Искусство, основанное на коллажном принципе – прежде всего дадаизм и сюрреализм, возникающие как радикальные течения внутри коллажной парадигмы ар-деко, – это исключительно атеистическое искусство. Оно отрицает не только наличие плана в мире и его (мира) осмысленность, но и способность к развитию, так что к атеизму добавляется и антипозитивизм. Невозможность развития означает отсутствие не только будущего, но и прошлого, отсутствие родословной. Поэтому коллаж фиксирует не просто гибель богов (как модернизм вообще)161, но и гибель всякой осмысленности. Но и это еще не все: демонстрируя мир, рассыпающийся на осколки, коллаж демонстрирует провал жизнестроительного проекта модернизма и авангарда.

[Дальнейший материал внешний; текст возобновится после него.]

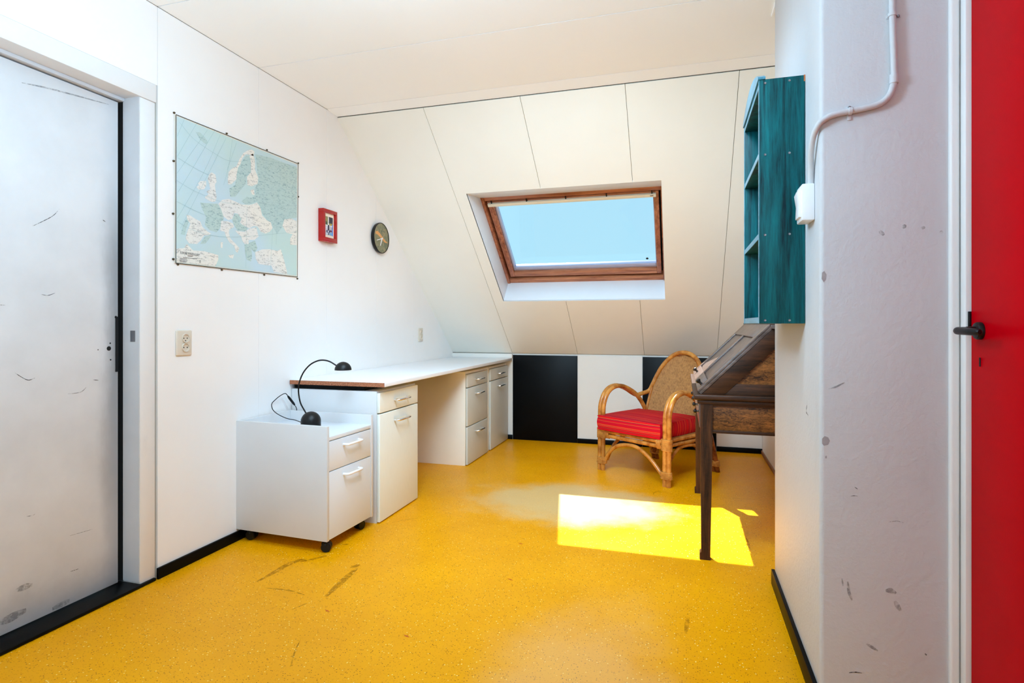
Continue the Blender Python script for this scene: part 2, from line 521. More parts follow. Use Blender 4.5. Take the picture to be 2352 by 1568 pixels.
# ------------------------------------------------------------------ mesh building
class MB:
    def __init__(self, M=None):
        self.bm = bmesh.new()
        self.M = M

    def _v(self, p):
        p = Vector(p)
        return self.bm.verts.new(self.M @ p if self.M else p)

    def box(self, x0, x1, y0, y1, z0, z1, bev=0.0, seg=2):
        tmp = bmesh.new()
        bmesh.ops.create_cube(tmp, size=1.0)
        for v in tmp.verts:
            v.co = Vector(((x0 + x1) / 2 + v.co.x * (x1 - x0), (y0 + y1) / 2 + v.co.y * (y1 - y0), (z0 + z1) / 2 + v.co.z * (z1 - z0)))
        if bev:
            bmesh.ops.bevel(tmp, geom=list(tmp.edges), offset=bev, segments=seg, profile=0.5, affect='EDGES', clamp_overlap=True)
        self._merge(tmp)
        return self

    def _merge(self, tmp, X=None):
        m = {}
        for v in tmp.verts:
            co = X @ v.co if X else v.co
            m[v] = self._v(co)
        for f in tmp.faces:
            try:
                self.bm.faces.new([m[v] for v in f.verts])
            except ValueError:
                pass
        tmp.free()

    def prism(self, poly, vec, bev=0.0):
        """polygon of 3-D points pushed along vec"""
        tmp = bmesh.new()
        vec = Vector(vec)
        a = [tmp.verts.new(Vector(p)) for p in poly]
        b = [tmp.verts.new(Vector(p) + vec) for p in poly]
        n = len(a)
        tmp.faces.new(a)
        tmp.faces.new(list(reversed(b)))
        for i in range(n):
            j = (i + 1) % n
            tmp.faces.new([a[j], a[i], b[i], b[j]])
        bmesh.ops.recalc_face_normals(tmp, faces=list(tmp.faces))
        if bev:
            bmesh.ops.bevel(tmp, geom=list(tmp.edges), offset=bev, segments=2, profile=0.5, affect='EDGES', clamp_overlap=True)
        self._merge(tmp)
        return self

    def tube(self, pts, r, n=10, closed=False, flat=1.0):
        pts = [Vector(p) for p in pts]
        k = len(pts)
        rs = r if isinstance(r, (list, tuple)) else [r] * k
        tang = []
        for i in range(k):
            a = pts[(i - 1) % k] if (closed or i > 0) else pts[i]
            b = pts[(i + 1) % k] if (closed or i < k - 1) else pts[i]
            tang.append((b - a).normalized())
        up = Vector((0, 0, 1)) if abs(tang[0].z) < 0.9 else Vector((1, 0, 0))
        nrm = (up - tang[0] * up.dot(tang[0])).normalized()
        rings = []
        for i in range(k):
            nrm = (nrm - tang[i] * nrm.dot(tang[i])).normalized()
            bn = tang[i].cross(nrm)
            rings.append([self._v(pts[i] + (nrm * math.cos(2 * math.pi * j / n) + bn * math.sin(2 * math.pi * j / n) * flat) * rs[i]) for j in range(n)])
        for i in range(k if closed else k - 1):
            A, B = rings[i], rings[(i + 1) % k]
            for j in range(n):
                self.bm.faces.new([A[j], A[(j + 1) % n], B[(j + 1) % n], B[j]])
        if not closed:
            self.bm.faces.new(list(reversed(rings[0])))
            self.bm.faces.new(rings[-1])
        return self

    def lathe(self, prof, X=None, n=24):
        """profile of (r, z) turned about local z, placed by matrix X"""
        tmp = bmesh.new()
        rings = []
        for r, z in prof:
            if r < 1e-6:
                rings.append([tmp.verts.new((0, 0, z))])
            else:
                rings.append([tmp.verts.new((r * math.cos(2 * math.pi * j / n), r * math.sin(2 * math.pi * j / n), z)) for j in range(n)])
        for A, B in zip(rings, rings[1:]):
            for j in range(n):
                k = (j + 1) % n
                if len(A) == 1 and len(B) == 1:
                    continue
                if len(A) == 1:
                    tmp.faces.new([A[0], B[k], B[j]])
                elif len(B) == 1:
                    tmp.faces.new([A[j], A[k], B[0]])
                else:
                    tmp.faces.new([A[j], A[k], B[k], B[j]])
        bmesh.ops.recalc_face_normals(tmp, faces=list(tmp.faces))
        self._merge(tmp, X)
        return self

    def build(self, name, mat, parent=None, local=False, smooth=True):
        bm = self.bm
        bmesh.ops.recalc_face_normals(bm, faces=list(bm.faces))
        for f in bm.faces:
            f.smooth = smooth
        for e in bm.edges:
            if len(e.link_faces) == 2 and e.calc_face_angle(0) > math.radians(38):
                e.smooth = False
        me = bpy.data.meshes.new(name)
        root = parent
        if parent is not None and not local:
            mw = Matrix.Identity(4)
            q = parent
            while q is not None:
                mw = q.matrix_basis @ mw
                q = q.parent
            bm.transform(mw.inverted())
        bm.to_mesh(me)
        bm.free()
        me.materials.append(MAT[mat] if isinstance(mat, str) else mat)
        ob = bpy.data.objects.new(name, me)
        COL.objects.link(ob)
        if parent is not None:
            ob.parent = parent
        return ob


def tag(o, label=None, cat=None, group=None, kind=None):
    for k, v in (('label', label), ('category', cat), ('group', group), ('kind', kind)):
        if v:
            o[k] = v
    return o


def thing(name, label, cat, loc=(0, 0, 0), rz=0.0, group=None, kind=None):
    o = bpy.data.objects.new(name, None)
    COL.objects.link(o)
    o.empty_display_size = 0.05
    o.location = loc
    o.rotation_euler = (0, 0, rz)
    o.matrix_basis = Matrix.Translation(loc) @ Matrix.Rotation(rz, 4, 'Z')
    return tag(o, label, cat, group, kind)


def copy_tree(o, parent=None):
    c = o.copy()
    COL.objects.link(c)
    if parent is not None:
        c.parent = parent
    for ch in list(o.children):
        copy_tree(ch, c)
    return c


def clip(poly, a, b, c):
    """keep the part of a 2-D polygon where a*x + b*y <= c"""
    out = []
    for i in range(len(poly)):
        p, q = poly[i], poly[(i + 1) % len(poly)]
        dp, dq = a * p[0] + b * p[1] - c, a * q[0] + b * q[1] - c
        if dp <= 0:
            out.append(p)
        if dp * dq < 0:
            k = dp / (dp - dq)
            out.append((p[0] + (q[0] - p[0]) * k, p[1] + (q[1] - p[1]) * k))
    return out


def spline(pts, n=8, closed=False):
    """Catmull-Rom through points"""
    P = [Vector(p) for p in pts]
    k = len(P)
    out = []
    for i in range(k if closed else k - 1):
        p0 = P[(i - 1) % k] if (closed or i > 0) else P[0] * 2 - P[1]
        p1, p2 = P[i], P[(i + 1) % k]
        p3 = P[(i + 2) % k] if (closed or i < k - 2) else P[-1] * 2 - P[-2]
        for s in range(n):
            t = s / n
            out.append(0.5 * ((2 * p1) + (p2 - p0) * t + (2 * p0 - 5 * p1 + 4 * p2 - p3) * t * t + (3 * p1 - p0 - 3 * p2 + p3) * t ** 3))
    if not closed:
        out.append(P[-1])
    return out


def ribbon(mb, pts, widths, normal, lift):
    """flat strip along points on a plane, lifted off it"""
    n = Vector(normal)
    P = [Vector(p) for p in pts]
    L, Rr = [], []
    for i, p in enumerate(P):
        d = (P[min(i + 1, len(P) - 1)] - P[max(i - 1, 0)]).normalized()
        s = n.cross(d).normalized()
        w = widths[i] if isinstance(widths, (list, tuple)) else widths
        L.append(mb._v(p + n * lift + s * w / 2))
        Rr.append(mb._v(p + n * lift - s * w / 2))
    for i in range(len(P) - 1):
        mb.bm.faces.new([Rr[i], Rr[i + 1], L[i + 1], L[i]])


# ------------------------------------------------------------------ the room shell
LX = -2.118          # left wall
KY = 5.15            # far knee wall
PX = 0.365           # left face of the pier
PY0, PY1 = 1.767, 2.58
RX = 0.635           # right wall of the recess behind the pier
CZ = 2.408
S0 = Vector((LX, 3.212, 2.398))
ST = Vector((0, 0.7716, -0.6362))    # down the slope
SN = Vector((0, 0.6362, 0.7716))     # out through the roof
SLOPE = Matrix(((1, 0, 0, 0), (0, ST.y, SN.y, S0.y), (0, ST.z, SN.z, S0.z), (0, 0, 0, 1)))   # (X, t, o)
KZ = 0.79

floor = MB().box(-2.4, 0.9, -4.7, 5.3, -0.05, 0.0).build('floor', 'floor')
tag(floor, 'worn yellow speckled linoleum floor of the attic room', 'floor', kind='structure')

# left wall: backing + panels with open joints
wl_mb = MB()
wl_mb.box(LX - 0.16, LX - 0.012, 1.885, 5.3, 0, 2.45)
wl_mb.box(LX - 0.16, LX - 0.012, 0.86, 1.885, 2.03, 2.45)
wl_mb.box(LX - 0.16, LX, -4.7, 0.86, 0, 2.45)
wall_left = wl_mb.build('wall_left', 'joint')
tag(wall_left, 'long white panelled wall on the left with the map and the grey door', 'wall', kind='structure')


def left_panel(y0, y1, z0, z1, g=0.0009):
    poly = [(y0 + g, z0), (y1 - g, z0), (y1 - g, z1), (y0 + g, z1)]
    # under the slope: (y,z) with SN.y*y + SN.z*z <= SN.S0
    poly = clip(poly, SN.y, SN.z, SN.dot(S0))
    MB().prism([(LX, p[0], p[1]) for p in poly], (-0.0115, 0, 0)).build('panel', 'wall', wall_left)


for a, b in ((1.896, 2.498), (2.498, 3.095), (3.095, 3.698), (3.698, 4.30), (4.30, 4.90), (4.90, 5.148)):
    left_panel(a, b, 0.0, CZ - 0.002)
left_panel(0.86, 1.896, 2.075, CZ - 0.002)

# far knee wall
wk_mb = MB().box(-2.3, 0.8, KY + 0.012, KY + 0.16, 0, 0.86)
wall_far = wk_mb.build('wall_far', 'knee')
tag(wall_far, 'low white knee wall with black boards under the sloped ceiling', 'wall', kind='structure')
PANX = (LX, -1.517, -0.908, -0.333, 0.277, RX)
for i in range(5):
    black = i in (1, 3)
    p = MB()
    dy = 0.006 if black else 0.0
    p.box(PANX[i] + 0.0015, PANX[i + 1] - 0.0015, KY - dy, KY + 0.0115, 0.0, KZ - (0.004 if black else 0), 0.0012 if black else 0)
    ob = p.build('panel', 'black_panel' if black else 'knee', wall_far)
    if black:
        ob['label'] = 'glossy black knee wall board'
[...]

Коллаж также свидетельствует о наступлении эпохи постправды: в мире не только не существует привилегированной точки зрения, но нет и единой для всех логики. Проявления коллажного мышления в совершенно разных (как по стилистике, так и по интенциям) произведениях изобразительного искусства и архитектуры 1920‐х годов говорят о том, что термин «модернизм» в своей односторонности оказывается явно недостаточным для описания искусства той эпохи. Ему нужно противопоставить нечто ироническое и плюралистическое, не просто лишенное жизнестроительного пафоса, но и активно ему сопротивляющееся. Коллаж как раз и говорит о невозможности мировоззренческого синтеза, для которого нужна единая система координат и единая художественная воля.